The requirement was a key component of last year’s sweeping overhaul of financial regulations and is designed to avoid the chaos that took place during the 2008 financial crisis. Under the law, the largest banks and financial firms would be required to have plans in place for their liquidation so regulators could seize them and shut them down in a more orderly way than a traditional bankruptcy to avoid damage to the financial system.


The interim final rule approved by the FDIC board Tuesday applies to the 37 U.S. banks with more than $50 billion in total assets. They include Bank of America Corp., JPMorgan Chase & Co., Citigroup Inc., and Wells Fargo & Co.
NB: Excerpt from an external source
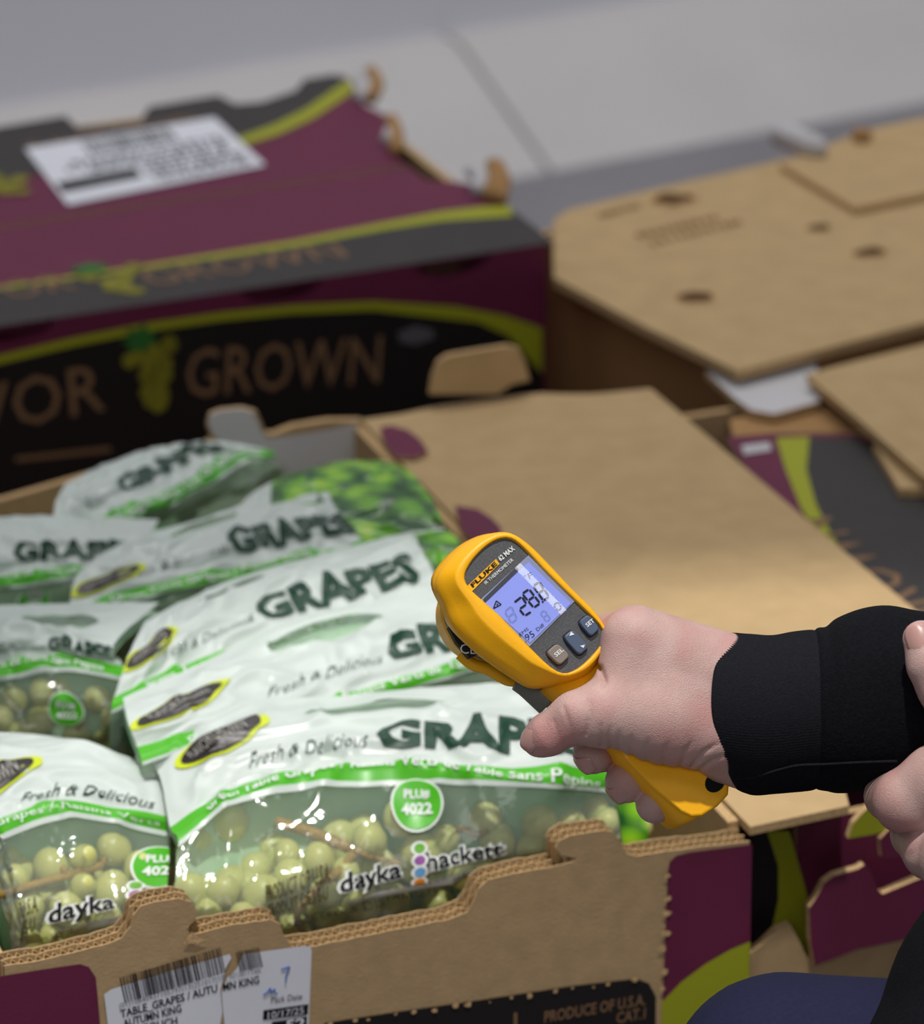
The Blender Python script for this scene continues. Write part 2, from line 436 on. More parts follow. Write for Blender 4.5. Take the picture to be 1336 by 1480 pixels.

‘Since the recent financial crisis began in late 2008, financial authorities throughout the
world have recognized and agreed that advance planning for the resolution of large, complex
financial institutions is critical to minimizing the disruption that a failure of such an institution
may have as well as the costs of its resolution,’ the FDIC said in its 58-page interim final rule.

The public has 60 days to comment on the rule, which would take effect on Jan. 1. The largest of those 37 banks must submit their resolution plans by July 1, 2012.

The plans, which must be updated periodically, will go to the FDIC, the Federal Reserve and the newly created Financial Stability Oversight Council, which is a group of top regulators and financial officials.

The FDIC is working with the Fed and the council on the living will requirements, which will be extended to other large financial firms, such as insurance companies, that are not federally insured banks. There are 124 of those firms.